------ DATA PROVIDED ------
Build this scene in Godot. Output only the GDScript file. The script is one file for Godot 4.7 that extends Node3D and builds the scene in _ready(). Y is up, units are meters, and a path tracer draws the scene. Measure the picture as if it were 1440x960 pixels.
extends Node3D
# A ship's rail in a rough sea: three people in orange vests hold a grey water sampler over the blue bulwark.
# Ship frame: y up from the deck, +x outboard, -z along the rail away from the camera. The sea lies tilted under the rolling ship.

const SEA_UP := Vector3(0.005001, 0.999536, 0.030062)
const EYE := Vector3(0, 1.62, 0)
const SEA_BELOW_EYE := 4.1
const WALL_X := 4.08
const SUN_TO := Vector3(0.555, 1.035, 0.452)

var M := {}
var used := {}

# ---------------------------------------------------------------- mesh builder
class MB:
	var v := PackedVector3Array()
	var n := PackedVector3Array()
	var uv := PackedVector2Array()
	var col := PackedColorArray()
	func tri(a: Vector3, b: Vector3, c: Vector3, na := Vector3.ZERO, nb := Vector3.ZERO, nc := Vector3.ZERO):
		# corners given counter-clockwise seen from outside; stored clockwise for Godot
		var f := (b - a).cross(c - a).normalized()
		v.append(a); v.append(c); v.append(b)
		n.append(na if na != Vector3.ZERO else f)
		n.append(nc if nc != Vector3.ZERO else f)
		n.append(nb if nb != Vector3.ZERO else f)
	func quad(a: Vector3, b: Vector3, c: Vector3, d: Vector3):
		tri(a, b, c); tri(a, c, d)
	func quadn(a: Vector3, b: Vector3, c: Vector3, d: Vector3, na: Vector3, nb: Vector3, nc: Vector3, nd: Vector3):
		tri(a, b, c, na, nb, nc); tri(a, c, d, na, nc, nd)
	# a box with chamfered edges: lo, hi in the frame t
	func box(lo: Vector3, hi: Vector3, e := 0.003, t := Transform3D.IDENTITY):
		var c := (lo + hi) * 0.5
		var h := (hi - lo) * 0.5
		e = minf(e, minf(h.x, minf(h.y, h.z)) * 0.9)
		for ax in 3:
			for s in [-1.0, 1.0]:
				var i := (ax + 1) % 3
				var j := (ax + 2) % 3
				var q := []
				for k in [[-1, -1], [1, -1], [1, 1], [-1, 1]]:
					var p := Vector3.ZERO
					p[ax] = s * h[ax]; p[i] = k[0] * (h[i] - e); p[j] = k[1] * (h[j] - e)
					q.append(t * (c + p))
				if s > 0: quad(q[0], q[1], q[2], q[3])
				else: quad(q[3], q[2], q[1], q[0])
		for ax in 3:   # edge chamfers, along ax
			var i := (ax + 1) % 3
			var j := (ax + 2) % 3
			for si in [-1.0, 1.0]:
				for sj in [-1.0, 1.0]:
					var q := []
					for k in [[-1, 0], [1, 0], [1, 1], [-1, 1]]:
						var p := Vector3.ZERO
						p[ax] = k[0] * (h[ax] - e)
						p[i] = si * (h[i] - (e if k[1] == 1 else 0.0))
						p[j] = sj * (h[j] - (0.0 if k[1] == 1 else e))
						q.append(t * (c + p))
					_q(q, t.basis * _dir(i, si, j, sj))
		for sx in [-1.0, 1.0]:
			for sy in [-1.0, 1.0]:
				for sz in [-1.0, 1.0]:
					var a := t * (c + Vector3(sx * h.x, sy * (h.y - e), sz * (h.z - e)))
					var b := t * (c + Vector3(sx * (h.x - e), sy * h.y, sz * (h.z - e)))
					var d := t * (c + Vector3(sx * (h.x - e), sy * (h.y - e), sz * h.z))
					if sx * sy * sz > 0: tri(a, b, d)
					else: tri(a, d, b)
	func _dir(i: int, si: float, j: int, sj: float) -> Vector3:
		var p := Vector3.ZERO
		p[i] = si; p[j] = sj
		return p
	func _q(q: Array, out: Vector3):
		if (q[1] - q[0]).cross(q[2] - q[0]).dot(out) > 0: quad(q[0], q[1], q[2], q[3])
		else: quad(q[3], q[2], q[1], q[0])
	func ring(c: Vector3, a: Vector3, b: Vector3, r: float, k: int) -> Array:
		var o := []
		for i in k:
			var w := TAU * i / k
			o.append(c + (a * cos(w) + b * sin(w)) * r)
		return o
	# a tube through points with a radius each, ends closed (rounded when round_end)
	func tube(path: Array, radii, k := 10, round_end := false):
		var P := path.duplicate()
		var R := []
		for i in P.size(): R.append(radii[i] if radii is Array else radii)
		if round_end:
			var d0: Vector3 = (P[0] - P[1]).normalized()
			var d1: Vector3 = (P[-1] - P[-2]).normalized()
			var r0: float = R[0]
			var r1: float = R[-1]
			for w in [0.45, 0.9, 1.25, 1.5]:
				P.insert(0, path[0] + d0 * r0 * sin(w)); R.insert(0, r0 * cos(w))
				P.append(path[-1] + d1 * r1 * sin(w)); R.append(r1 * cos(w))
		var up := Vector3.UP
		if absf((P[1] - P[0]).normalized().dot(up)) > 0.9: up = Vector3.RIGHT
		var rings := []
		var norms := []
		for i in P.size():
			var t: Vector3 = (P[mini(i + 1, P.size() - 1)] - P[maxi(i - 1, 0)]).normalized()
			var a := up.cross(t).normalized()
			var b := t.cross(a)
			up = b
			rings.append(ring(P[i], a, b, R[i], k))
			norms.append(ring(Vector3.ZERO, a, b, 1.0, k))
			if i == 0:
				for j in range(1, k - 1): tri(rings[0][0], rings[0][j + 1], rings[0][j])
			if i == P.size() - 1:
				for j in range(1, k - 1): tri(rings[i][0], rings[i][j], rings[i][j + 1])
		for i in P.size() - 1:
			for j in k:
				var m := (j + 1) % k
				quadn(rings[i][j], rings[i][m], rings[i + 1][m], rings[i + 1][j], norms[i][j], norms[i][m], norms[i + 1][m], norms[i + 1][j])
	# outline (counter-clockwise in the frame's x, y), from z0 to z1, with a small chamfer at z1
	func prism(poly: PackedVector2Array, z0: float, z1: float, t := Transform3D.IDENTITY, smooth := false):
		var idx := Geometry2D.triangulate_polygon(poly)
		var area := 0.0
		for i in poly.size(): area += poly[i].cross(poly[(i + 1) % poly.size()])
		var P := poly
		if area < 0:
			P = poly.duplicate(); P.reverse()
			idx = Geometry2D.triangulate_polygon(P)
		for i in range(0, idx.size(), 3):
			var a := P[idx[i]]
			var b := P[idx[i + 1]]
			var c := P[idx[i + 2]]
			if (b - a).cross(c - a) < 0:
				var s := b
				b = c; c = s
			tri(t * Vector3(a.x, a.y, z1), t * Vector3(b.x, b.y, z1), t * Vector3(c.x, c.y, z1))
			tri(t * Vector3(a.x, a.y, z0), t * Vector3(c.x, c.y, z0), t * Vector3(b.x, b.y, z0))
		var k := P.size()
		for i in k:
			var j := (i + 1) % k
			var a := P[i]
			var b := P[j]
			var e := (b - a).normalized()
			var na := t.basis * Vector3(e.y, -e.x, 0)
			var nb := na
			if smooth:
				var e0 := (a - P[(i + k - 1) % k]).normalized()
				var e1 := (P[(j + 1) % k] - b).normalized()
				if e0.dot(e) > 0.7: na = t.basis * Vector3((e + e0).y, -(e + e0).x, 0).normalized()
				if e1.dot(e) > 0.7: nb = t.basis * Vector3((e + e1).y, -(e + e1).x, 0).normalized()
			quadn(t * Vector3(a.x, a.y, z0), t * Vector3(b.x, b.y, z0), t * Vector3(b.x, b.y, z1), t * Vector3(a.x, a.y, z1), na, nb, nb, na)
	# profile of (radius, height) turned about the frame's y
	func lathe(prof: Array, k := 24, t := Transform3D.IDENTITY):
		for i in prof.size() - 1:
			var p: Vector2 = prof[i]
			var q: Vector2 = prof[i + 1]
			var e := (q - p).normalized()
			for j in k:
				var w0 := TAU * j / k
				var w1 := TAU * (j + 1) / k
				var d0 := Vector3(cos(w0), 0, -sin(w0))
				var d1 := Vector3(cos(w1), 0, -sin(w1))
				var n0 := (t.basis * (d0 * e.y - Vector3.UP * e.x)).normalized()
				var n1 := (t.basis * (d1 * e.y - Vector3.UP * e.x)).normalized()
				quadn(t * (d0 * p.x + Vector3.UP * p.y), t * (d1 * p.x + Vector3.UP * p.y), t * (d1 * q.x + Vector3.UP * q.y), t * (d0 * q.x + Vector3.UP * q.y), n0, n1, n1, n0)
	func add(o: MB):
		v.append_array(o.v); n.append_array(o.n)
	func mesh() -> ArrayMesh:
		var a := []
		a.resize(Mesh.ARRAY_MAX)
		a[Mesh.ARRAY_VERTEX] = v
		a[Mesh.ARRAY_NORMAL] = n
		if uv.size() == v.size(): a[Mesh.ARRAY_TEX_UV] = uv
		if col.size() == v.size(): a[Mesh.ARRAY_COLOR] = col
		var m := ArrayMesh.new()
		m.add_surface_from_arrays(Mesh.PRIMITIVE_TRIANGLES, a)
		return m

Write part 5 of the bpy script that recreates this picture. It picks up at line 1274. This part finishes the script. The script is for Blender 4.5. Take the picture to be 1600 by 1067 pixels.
------
■ WHAT YOU HAVE TO DO
Among the entries above, how many lines include the word "extends"? Reply with the number only.

■ EXERCISE ANSWER
2